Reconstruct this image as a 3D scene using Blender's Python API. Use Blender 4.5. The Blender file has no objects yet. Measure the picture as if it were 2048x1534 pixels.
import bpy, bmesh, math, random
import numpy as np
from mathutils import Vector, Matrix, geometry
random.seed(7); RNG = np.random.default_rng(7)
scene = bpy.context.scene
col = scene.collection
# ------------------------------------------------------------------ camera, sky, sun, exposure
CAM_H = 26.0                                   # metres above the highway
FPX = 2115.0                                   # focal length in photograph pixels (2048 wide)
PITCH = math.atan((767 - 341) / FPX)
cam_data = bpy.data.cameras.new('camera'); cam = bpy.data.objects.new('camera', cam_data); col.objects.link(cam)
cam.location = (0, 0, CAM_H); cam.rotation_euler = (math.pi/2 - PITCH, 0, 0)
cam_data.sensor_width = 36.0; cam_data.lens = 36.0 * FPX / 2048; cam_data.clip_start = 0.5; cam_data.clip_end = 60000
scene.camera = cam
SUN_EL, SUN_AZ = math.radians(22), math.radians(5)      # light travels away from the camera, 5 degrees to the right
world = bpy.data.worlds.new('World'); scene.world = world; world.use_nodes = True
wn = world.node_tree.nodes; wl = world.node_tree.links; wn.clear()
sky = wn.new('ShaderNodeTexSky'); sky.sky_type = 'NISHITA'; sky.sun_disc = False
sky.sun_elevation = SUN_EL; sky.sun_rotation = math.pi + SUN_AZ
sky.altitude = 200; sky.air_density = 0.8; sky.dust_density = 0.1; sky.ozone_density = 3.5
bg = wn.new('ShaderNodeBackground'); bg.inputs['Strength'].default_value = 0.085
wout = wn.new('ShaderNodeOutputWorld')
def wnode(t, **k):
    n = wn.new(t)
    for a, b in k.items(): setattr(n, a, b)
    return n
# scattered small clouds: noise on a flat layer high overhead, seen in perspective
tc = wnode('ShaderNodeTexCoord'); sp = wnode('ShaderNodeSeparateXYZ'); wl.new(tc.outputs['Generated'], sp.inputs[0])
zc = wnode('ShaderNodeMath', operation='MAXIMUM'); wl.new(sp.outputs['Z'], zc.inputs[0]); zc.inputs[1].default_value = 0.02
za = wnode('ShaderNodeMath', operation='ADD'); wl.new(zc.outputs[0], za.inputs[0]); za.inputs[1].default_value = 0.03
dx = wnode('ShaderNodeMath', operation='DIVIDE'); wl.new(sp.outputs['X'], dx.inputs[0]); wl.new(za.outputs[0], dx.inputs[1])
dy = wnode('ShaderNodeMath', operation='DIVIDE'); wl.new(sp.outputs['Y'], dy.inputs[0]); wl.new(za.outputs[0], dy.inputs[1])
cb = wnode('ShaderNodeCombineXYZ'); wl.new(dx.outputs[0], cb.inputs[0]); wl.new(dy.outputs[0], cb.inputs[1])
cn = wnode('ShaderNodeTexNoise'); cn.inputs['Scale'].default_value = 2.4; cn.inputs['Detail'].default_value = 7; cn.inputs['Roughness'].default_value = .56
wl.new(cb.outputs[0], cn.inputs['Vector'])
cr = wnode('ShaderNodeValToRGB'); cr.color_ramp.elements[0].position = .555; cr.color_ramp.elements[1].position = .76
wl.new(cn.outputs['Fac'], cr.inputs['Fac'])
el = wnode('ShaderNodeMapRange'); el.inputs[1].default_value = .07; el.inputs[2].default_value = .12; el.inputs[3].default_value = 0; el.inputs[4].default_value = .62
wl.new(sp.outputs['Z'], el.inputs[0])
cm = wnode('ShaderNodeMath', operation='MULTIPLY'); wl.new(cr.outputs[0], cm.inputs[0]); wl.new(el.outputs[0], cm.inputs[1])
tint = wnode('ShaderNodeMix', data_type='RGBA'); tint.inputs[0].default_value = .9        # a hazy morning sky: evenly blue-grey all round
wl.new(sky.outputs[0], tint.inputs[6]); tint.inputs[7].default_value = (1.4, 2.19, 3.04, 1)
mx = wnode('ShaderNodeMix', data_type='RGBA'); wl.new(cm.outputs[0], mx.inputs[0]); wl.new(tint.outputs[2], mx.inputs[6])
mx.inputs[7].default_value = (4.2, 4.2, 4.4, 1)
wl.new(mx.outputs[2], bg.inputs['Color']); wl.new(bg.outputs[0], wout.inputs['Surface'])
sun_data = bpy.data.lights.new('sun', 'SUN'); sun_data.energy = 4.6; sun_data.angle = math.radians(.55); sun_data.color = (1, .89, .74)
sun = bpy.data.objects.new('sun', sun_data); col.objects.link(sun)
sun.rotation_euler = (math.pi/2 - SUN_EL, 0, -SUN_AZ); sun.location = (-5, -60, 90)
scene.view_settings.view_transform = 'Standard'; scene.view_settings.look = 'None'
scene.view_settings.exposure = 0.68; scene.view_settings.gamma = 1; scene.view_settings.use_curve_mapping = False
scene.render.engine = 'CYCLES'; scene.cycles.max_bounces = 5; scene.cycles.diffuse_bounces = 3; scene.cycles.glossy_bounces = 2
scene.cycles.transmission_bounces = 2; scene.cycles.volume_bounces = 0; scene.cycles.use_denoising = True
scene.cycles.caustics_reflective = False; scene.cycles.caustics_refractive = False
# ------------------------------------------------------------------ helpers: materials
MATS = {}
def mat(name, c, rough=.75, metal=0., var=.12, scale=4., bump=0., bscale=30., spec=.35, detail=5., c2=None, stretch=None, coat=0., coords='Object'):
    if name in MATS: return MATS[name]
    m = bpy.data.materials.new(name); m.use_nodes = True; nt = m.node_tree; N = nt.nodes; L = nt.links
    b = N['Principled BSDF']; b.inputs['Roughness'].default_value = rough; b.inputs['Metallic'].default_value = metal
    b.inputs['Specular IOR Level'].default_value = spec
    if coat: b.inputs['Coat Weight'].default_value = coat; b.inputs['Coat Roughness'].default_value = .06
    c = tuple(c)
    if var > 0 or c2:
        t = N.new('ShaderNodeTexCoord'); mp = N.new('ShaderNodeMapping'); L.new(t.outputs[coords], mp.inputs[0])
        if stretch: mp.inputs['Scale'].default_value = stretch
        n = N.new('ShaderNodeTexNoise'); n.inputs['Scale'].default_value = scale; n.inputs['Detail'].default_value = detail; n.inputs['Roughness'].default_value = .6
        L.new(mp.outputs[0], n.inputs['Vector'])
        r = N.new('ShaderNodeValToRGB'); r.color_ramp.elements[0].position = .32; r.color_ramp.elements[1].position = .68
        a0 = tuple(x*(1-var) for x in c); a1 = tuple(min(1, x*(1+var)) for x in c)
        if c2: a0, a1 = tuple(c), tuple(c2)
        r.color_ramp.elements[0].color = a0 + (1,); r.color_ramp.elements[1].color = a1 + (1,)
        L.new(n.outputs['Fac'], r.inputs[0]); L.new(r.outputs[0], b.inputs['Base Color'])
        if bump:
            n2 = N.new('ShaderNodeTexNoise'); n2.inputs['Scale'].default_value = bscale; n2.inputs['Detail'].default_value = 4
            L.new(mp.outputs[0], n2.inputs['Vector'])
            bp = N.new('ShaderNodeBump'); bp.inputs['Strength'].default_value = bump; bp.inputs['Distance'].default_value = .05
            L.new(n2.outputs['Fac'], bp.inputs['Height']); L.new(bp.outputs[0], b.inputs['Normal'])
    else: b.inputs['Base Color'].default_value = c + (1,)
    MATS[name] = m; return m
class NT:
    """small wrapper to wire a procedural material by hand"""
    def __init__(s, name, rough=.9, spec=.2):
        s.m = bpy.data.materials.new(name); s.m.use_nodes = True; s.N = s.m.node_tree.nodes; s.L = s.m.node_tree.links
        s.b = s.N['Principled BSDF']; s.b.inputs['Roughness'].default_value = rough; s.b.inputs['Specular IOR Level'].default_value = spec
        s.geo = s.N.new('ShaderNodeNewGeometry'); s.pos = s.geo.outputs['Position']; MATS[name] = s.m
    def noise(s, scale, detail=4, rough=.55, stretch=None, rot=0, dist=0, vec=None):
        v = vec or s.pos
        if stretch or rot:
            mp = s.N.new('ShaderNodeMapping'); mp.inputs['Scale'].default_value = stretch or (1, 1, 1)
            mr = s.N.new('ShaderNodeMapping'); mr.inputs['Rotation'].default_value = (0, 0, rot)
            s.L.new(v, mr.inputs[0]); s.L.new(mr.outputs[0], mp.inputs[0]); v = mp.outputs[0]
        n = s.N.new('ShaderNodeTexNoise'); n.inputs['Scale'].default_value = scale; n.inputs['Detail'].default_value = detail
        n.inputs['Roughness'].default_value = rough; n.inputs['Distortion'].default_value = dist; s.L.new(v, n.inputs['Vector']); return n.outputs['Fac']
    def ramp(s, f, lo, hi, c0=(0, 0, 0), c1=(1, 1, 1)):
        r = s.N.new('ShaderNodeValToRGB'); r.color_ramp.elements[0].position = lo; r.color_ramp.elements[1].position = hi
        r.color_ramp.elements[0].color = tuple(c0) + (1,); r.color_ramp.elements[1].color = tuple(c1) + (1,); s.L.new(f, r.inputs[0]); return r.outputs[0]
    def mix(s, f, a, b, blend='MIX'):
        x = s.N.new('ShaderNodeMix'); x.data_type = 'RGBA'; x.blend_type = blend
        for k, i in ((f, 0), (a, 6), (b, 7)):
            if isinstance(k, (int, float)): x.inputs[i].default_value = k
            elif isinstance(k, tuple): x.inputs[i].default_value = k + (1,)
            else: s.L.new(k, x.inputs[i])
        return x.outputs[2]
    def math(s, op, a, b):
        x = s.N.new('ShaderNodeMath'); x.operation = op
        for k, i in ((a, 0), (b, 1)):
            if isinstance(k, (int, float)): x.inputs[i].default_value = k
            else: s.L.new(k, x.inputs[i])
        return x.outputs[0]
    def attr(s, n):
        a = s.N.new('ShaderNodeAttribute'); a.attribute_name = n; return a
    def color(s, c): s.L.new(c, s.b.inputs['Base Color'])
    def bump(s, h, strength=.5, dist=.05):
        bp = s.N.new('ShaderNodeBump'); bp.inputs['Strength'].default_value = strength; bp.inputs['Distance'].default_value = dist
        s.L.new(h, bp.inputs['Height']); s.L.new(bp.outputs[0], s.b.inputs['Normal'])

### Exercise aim
Extract lines where the string "scene" occurs.

### Completed exercise
Reconstruct this image as a 3D scene using Blender's Python API. Use Blender 4.5. The Blender file has no objects yet. Measure the picture as if it were 2048x1534 pixels.
scene = bpy.context.scene
col = scene.collection
scene.camera = cam
world = bpy.data.worlds.new('World'); scene.world = world; world.use_nodes = True
scene.view_settings.view_transform = 'Standard'; scene.view_settings.look = 'None'
scene.view_settings.exposure = 0.68; scene.view_settings.gamma = 1; scene.view_settings.use_curve_mapping = False
scene.render.engine = 'CYCLES'; scene.cycles.max_bounces = 5; scene.cycles.diffuse_bounces = 3; scene.cycles.glossy_bounces = 2
scene.cycles.transmission_bounces = 2; scene.cycles.volume_bounces = 0; scene.cycles.use_denoising = True
scene.cycles.caustics_reflective = False; scene.cycles.caustics_refractive = False